▽

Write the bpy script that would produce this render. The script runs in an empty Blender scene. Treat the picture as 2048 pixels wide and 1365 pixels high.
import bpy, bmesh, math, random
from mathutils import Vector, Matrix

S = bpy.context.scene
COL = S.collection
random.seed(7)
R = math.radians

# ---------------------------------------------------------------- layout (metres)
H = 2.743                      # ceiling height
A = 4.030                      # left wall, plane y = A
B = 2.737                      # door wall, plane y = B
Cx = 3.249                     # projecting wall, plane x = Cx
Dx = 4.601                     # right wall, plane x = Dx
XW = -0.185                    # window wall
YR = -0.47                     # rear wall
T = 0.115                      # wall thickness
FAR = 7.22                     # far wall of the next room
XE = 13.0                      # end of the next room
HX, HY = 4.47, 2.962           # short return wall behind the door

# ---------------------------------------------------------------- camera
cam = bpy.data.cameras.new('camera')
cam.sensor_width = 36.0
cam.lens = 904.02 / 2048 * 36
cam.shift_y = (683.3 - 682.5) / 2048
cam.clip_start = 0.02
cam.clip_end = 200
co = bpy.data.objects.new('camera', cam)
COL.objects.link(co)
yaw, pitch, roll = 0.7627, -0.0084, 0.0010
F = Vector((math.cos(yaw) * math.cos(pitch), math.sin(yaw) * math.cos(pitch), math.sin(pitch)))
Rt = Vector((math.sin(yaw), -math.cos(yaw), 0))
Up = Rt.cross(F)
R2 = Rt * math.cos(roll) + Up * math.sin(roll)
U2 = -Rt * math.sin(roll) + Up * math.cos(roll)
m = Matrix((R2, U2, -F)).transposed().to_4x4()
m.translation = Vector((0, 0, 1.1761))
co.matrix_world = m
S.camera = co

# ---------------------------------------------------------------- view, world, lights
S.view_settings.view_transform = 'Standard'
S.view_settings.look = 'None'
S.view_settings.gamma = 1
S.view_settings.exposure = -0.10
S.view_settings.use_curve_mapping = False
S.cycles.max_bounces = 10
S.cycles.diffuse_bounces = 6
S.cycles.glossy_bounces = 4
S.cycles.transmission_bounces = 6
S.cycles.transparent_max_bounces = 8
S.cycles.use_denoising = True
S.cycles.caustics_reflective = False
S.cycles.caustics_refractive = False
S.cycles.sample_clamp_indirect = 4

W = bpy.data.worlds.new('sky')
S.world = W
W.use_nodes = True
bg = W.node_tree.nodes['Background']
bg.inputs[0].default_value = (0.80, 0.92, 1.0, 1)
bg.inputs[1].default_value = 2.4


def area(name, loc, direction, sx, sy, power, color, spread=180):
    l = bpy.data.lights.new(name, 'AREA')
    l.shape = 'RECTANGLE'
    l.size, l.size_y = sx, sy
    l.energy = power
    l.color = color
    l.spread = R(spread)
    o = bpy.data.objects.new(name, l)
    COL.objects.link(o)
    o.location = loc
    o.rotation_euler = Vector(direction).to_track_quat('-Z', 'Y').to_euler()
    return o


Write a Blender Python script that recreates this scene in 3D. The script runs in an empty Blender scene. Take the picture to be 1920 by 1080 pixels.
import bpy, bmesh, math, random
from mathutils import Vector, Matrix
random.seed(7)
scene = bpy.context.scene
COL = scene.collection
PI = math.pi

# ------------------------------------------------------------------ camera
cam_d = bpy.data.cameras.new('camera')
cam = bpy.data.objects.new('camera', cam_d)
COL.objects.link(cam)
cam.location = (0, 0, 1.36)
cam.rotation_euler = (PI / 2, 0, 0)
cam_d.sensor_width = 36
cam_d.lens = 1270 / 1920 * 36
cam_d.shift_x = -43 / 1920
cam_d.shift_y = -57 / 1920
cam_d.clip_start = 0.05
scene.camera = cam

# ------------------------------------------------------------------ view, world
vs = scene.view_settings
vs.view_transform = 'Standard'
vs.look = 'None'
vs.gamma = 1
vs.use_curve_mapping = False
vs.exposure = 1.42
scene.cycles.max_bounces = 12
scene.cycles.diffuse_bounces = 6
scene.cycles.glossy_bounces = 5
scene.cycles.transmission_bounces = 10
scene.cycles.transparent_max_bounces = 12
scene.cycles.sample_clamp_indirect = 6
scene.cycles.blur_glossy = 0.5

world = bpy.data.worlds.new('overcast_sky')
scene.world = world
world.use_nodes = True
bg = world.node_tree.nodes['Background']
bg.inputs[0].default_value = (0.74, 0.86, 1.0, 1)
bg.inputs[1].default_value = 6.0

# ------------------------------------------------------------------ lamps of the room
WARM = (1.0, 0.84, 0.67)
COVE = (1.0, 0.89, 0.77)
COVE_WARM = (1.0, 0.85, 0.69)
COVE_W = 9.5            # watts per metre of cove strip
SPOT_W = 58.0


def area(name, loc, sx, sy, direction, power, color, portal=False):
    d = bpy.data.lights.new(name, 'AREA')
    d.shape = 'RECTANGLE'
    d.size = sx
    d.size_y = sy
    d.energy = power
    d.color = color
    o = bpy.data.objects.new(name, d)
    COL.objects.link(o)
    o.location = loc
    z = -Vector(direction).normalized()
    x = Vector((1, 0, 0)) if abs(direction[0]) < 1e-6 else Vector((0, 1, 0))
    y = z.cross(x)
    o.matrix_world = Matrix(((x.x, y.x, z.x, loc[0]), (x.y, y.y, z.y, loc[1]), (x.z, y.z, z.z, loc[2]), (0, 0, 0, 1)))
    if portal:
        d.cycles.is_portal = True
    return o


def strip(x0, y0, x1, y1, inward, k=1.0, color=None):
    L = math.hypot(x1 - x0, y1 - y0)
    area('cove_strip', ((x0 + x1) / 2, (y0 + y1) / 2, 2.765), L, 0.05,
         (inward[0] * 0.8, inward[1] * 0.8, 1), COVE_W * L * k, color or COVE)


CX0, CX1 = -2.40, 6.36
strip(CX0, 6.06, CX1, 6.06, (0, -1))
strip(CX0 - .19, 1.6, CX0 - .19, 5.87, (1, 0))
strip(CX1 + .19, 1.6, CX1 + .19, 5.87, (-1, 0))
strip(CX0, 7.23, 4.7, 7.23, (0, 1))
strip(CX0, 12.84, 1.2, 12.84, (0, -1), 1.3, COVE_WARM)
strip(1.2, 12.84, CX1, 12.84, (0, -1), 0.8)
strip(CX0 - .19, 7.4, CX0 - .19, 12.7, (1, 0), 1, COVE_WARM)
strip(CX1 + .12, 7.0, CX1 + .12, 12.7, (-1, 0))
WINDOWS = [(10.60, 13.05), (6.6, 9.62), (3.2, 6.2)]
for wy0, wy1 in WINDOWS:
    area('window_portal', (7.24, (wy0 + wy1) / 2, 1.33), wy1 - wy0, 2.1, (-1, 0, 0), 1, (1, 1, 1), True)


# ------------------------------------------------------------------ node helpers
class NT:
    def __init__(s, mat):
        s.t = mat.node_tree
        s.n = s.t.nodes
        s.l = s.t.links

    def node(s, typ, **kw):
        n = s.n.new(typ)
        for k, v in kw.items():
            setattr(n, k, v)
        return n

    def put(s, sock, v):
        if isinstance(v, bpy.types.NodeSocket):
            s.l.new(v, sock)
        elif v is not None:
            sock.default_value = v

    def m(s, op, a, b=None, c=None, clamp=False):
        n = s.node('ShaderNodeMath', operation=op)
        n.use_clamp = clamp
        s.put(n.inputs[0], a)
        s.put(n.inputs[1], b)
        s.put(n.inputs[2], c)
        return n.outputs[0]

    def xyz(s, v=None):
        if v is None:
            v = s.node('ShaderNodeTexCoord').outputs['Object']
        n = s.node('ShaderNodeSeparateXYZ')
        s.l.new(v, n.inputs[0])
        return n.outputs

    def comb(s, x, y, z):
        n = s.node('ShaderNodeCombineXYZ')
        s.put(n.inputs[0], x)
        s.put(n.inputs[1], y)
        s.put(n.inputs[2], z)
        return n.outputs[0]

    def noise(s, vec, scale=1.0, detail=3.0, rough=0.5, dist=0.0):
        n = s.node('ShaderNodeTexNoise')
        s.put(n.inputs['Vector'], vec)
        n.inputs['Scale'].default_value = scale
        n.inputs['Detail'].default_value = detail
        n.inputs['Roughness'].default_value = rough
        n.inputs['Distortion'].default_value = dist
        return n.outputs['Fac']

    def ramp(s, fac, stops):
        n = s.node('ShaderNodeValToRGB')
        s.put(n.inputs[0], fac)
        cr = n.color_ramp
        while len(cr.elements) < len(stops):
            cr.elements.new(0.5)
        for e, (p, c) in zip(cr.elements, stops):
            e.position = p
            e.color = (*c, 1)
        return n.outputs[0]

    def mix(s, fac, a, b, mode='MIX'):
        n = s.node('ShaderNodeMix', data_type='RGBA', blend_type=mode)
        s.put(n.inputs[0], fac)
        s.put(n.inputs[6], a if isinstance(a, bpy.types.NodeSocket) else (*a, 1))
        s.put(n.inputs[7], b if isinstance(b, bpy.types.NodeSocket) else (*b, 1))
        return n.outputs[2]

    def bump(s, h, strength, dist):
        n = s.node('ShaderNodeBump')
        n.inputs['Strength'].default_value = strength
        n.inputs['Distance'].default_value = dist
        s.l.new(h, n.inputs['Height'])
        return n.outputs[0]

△

### What to work on
Quote in full each line from the top of the records above through the line with "HX, HY = 4.47, 2.962"; stop after that line.

### Completed task
Write the bpy script that would produce this render. The script runs in an empty Blender scene. Treat the picture as 2048 pixels wide and 1365 pixels high.
import bpy, bmesh, math, random
from mathutils import Vector, Matrix

S = bpy.context.scene
COL = S.collection
random.seed(7)
R = math.radians

# ---------------------------------------------------------------- layout (metres)
H = 2.743                      # ceiling height
A = 4.030                      # left wall, plane y = A
B = 2.737                      # door wall, plane y = B
Cx = 3.249                     # projecting wall, plane x = Cx
Dx = 4.601                     # right wall, plane x = Dx
XW = -0.185                    # window wall
YR = -0.47                     # rear wall
T = 0.115                      # wall thickness
FAR = 7.22                     # far wall of the next room
XE = 13.0                      # end of the next room
HX, HY = 4.47, 2.962           # short return wall behind the door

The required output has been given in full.